Hardware efficient implementation of decision feedback phase estimation for an ultra high speed coherent receiver

摘要

A method for estimating the phase of a modulated complex optical signal, according to which, the phase of the signal is isolated and the complex amplitude of the signal is digitized by a block of P samples. An adaptive filter minimizes phase-error between the phase of the received symbol and the phase of a sample, rotated by a phase correction factor, by iteratively performing a Block-Wise Phase LMS estimation on the samples using a step size parameter. During each iteration, the resulting correction factor consists of the sum of the estimated errors multiplied by this parameter, and the correction factor of previous iteration, which is updated, until obtaining the final correction factor from the last iteration.
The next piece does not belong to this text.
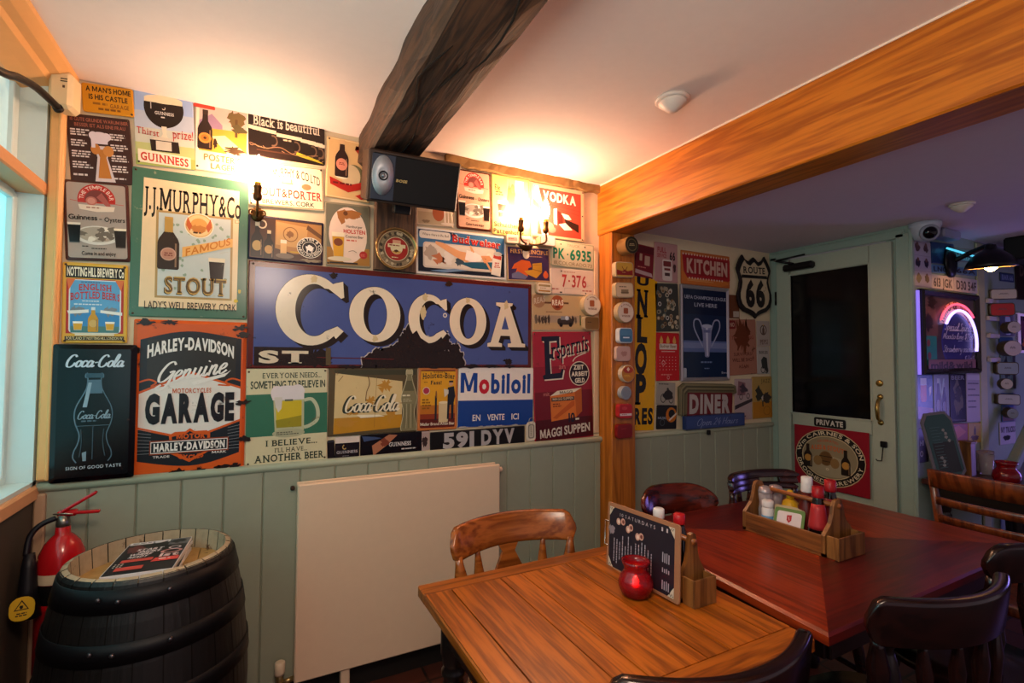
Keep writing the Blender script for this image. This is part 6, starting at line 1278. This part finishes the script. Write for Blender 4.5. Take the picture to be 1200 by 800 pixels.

The samples constituting the received signal are recovered by adding the most updated correction factor to the phase of each sample and performing a decision regarding the phase of each sample.

主权项

1. A method for estimating a phase of a modulated complex carrier signal transmitted by a laser source to a coherent receiver, via an optical channel, comprising:
a) isolating the phase of said modulated complex carrier signal, in a phase plane of the modulated complex carrier signal; b) determining a block of P samples for digitizing a complex amplitude of said modulated complex carrier signal, according to a rate of phase variations of said optical channel and an amount of noise in said optical channel; c) determining a digitized phase-error being a difference between a phase of a digitized decoded symbol received by said coherent receiver and a phase of a sample being the digitized complex amplitude detected by said coherent receiver, rotated by a phase correction factor on a complex plane; d) constructing an adaptive filter to minimize said digitized phase-error, by:
d.1) iteratively performing a Block-Wise Phase Least Mean Square (LMS) estimation on said P samples according to a step size parameter, determined by a desired convergence rate, while during each iteration, the resulting correction factor consists of a sum of estimated errors of the P samples in a current iteration multiplied by said step size parameter, and a correction factor of previous iteration;d.2) updating the resulting correction factor during each iteration until obtaining a final correction factor from a last iteration; andd.3) recovering the P samples constituting a received signal by adding the most updated correction factor to the phase of each sample removing 2π cycles from the resulting phase and performing a decision regarding the phase of each sample.